Below the rule are hybrid components. Physically, hybrids are multiple simple components in a single package. Therefore, they are modelled as Simulink SubSytems of the basic components and appear on this pane of the palette to be used just as if they were basic components.

The primitives mentioned earlier, from which the basic components are built, are on a hidden pane within this palette, out of the way of the ordinary designer but readily available to the tool developer.

Setting Component Parameters

Double clicking on the icon of any component on the diagram brings up a front panel appropriate for that component, such as the Optical Source panel shown in Figure 2.

Image of an Optical Source front panel
Figure 2: A Typical Component Front Panel

The top three rows and the bottom row of buttons are common to all panels. The topmost control allows the designer to choose different libraries of components. One library contains the catalog parts available to all designers. Another contains custom parts, which the designer may develop, such as ideal components, candidate new devices, pathological cases for testing the simulation kernel, etc. The second control selects a particular component from the chosen library. The third row allows viewing of additional information about the component and the saving of custom components. This last button is grayed out in the figure because no parameters have been changed yet and the current component is identical to the catalog one. The buttons along the bottom have their obvious standard functionality.

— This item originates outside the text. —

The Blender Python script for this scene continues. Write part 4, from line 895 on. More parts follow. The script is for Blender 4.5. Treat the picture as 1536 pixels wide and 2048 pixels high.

The controls in the middle vary among the component types. Some, such as the optical source wavelengths, accept arbitrary numerical values, which are checked against the allowed values defined for this particular component. To use a value outside the defined range, the designer must store this component as a new, custom, component. Others, like the bottom two (and the top two) in the figure, accept only discrete entries chosen from a pop-up (Figure 3).